If all men understood the great work of the last days brought forth by the Prophet Joseph and its ultimate results, they would invest all their capital stock in this great speculation. We are for self, for power, for knowledge, for thrones, for dominions, for eternal life. We are for the kingdoms that God has promised to the righteous; and they have received great and precious promises. Paul says, "For all things are yours; whether Paul, or Apollos, or Cephas, or the world, or life, or death, or things present, or things to come; all are yours," &c. Again, "and every one that hath forsaken houses, or brethren, or sisters, or father, or mother, or wife, or children, or lands for my name's sake, shall receive an hundred fold and shall inherit everlasting life." He has chosen the poor of this world, rich in faith and heirs of the kingdom of heaven, and he will give them all things. We are serving a good master, and he will give us all he has promised. Will you all enlist and serve this great Captain of our salvation to the end of the war? Then shall you obtain all the influence and power you can wish for. In the government of God there is all the security offered to its subjects they can desire; in it their individual rights and property are perfectly safe. Were I worth millions of money I should wish to invest it under a government that offered to me the greatest protection and security. God rules in the heavens and on the earth; he sendeth seed time and harvest; winter and summer; he controls the good and the evil, and stays the evil and the plague when it has answered his pleasure; when the contending armies of our nation have served his purpose, he will say peace be still and the civil strife will cease.

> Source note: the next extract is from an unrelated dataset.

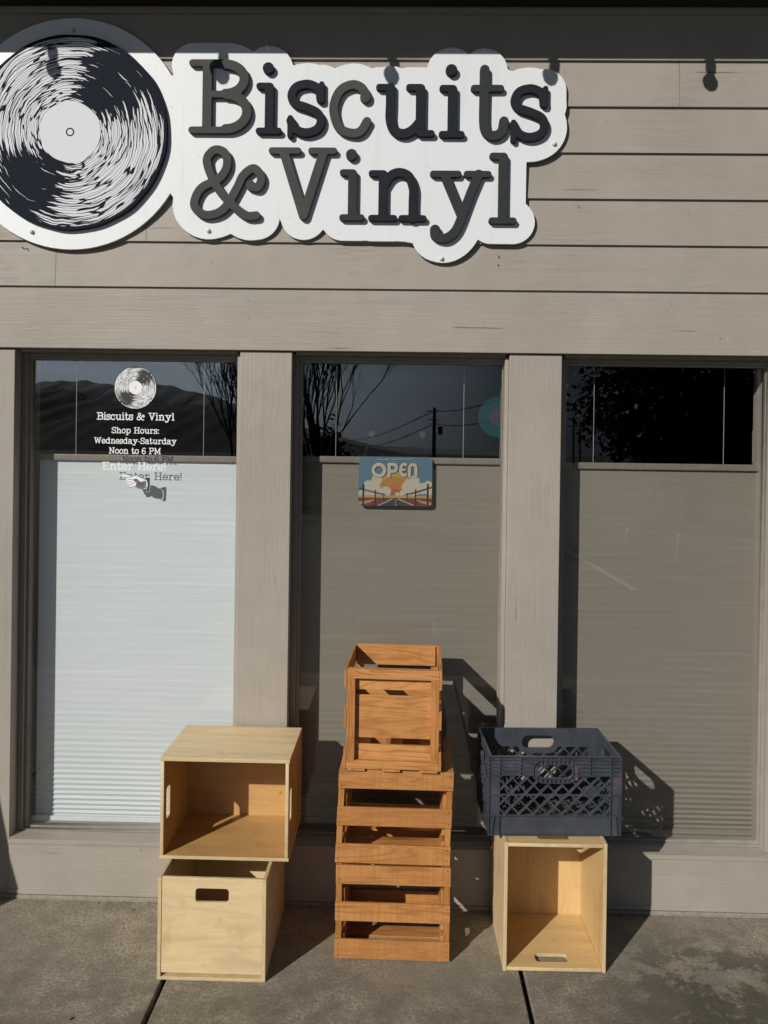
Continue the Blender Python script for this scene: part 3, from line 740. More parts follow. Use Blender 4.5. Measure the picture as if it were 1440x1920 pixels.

My brethren and sisters are anxious for my safety, and will warn me of danger. I know better than they do when there is danger, and when it lies harmless like a lifeless tiger at the feet of the hunter. There have been times when I could travel abroad with impunity, and within twenty-four hours afterwards the assassin would be on my path. There are times when I could go to California and they would hail me as one friend hails another, and the spirit of the times would soon be reversed. Joseph Smith knew this, and when he went to Carthage he said, "I go to death; I go like a lamb to the slaughter; I go to my fate." Those who understand the spirit that rules in the atmosphere and in the hearts of the children of men are aware that they do not feel to-day as yesterday, to-morrow as to-day. Many men have greeted me and my brethren with all the cordiality with which one man can greet another, and in a short time their feelings have changed to the most deadly hatred. Confidence has left the human family; there is but little substantial principle or virtue left in which confidence can be placed. We have to restore confidence to the world by being just and true to ourselves, to one another and


to our God from this time henceforth and for ever.

I suppose that more than half a million of the brave sons of our country now sleep in the dust in consequence of what I consider an unnecessary war, and the end is not yet. They have left their wives and daughters unprotected in a land rent asunder with a fratricidal war, and what are to become of them? You remember the scripture which reads, "That the sons of God saw the daughters of men that they were fair, and they took them wives of all which they chose." He may say in the latter times, Now, my sons, take unto yourselves wives of the daughters of men and raise up a posterity unto me, and teach them the way of life and salvation and the arts of peace, that they may war no more for ever.

And they will gather up the old cannon and weapons of war that are now making such devastation, and convert them into implements of husbandry and useful machinery. By and bye it will be said to the servants of God, "Go down and see if there is anything worth saving," for it is written, "Thy men shall fall by the sword, and thy mighty in the war. And in that day seven women shall take hold of one man, saying, We will eat our own bread, and wear our own apparel: only let us be called by thy name, to take away our reproach."

Let us faithfully live our religion and learn what our present lives are worth.

May God bless everybody that can be blessed is my prayer all the time: Amen.